Published by: World Tibet Network News Tuesday, November 18, 1997
BEIJING, Nov 17 (AFP) - Chinese authorities in Tibet have signalled a campaign to root out "hidden reactionaries" in the region, the Tibet Information Network said in a fax seen here Monday.
The London-based watchdog quoted a recent speech by China's top leader in Tibet as warning that the region was under threat from a new category of "hostile force" -- leading Tibetan figures who appear loyal to the Chinese regime but are secretly sympathetic to the Dalai Lama.
"A small handful of dangerous elements who have passed themselves off as upright persons with an ulterior motive have mingled among us," Tibet Communist Party Secretary Chen Kuiyuan said in a speech broadcast last Sunday.
The public accusation will alarm the community of so-called "patriotic personalities," mostly high-ranking lamas and scholars, who have rarely been publicly targeted in the past.
Chen singled out Chadrel Rinpoche, the former abbot of the Tashilhunpo monastery in Shigatse, as a model "behind-the-scenes sympathiser" of the Dalai Lama, the spiritual leader who heads a Tibetan government-in-exile in India.
"There are certain individuals such as (Chadrel) who were trusted by ... the party and the government for many years but rebelled against the party and the country at a crucial moment, stabbing the party in the back," Chen said.
He warned that Chadrel Rinpoche was "not an isolated case in our ranks." The former abbot leaked information to the Dalai Lama in 1995 about China's plans to choose a boy said to be a reincarnation of the Panchen Lama, Tibet's second-highest religious figure.
The move prompted the Dalai Lama to announce his own choice, causing a religious furore in the Himalayan region over which boy candidate was the true Panchen Lama.
Chadrel Rinpoche was sentenced in May to six years in prison for betraying state secrets and conspiring to split China.

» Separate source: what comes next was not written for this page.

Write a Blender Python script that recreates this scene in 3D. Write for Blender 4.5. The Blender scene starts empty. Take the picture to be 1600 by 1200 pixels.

Chen's speech also contained a fierce denial of changes in the region's leadership, which the Tibet Information Network described as evidence of division.
"At present, some people are spreading a rumour that ... leading members of the regional party committee will leave Tibet," the ethnic-Chinese official said. "This is a totally groundless rumour."
The network said such unprovoked statements acknowledging or denying internal conflict in China are "extremely rare" and indicate a split among the leaders.
Chinese troops took control of Tibet in 1951 and the Dalai Lama fled into exile eight years later following a failed uprising against Beijing's rule.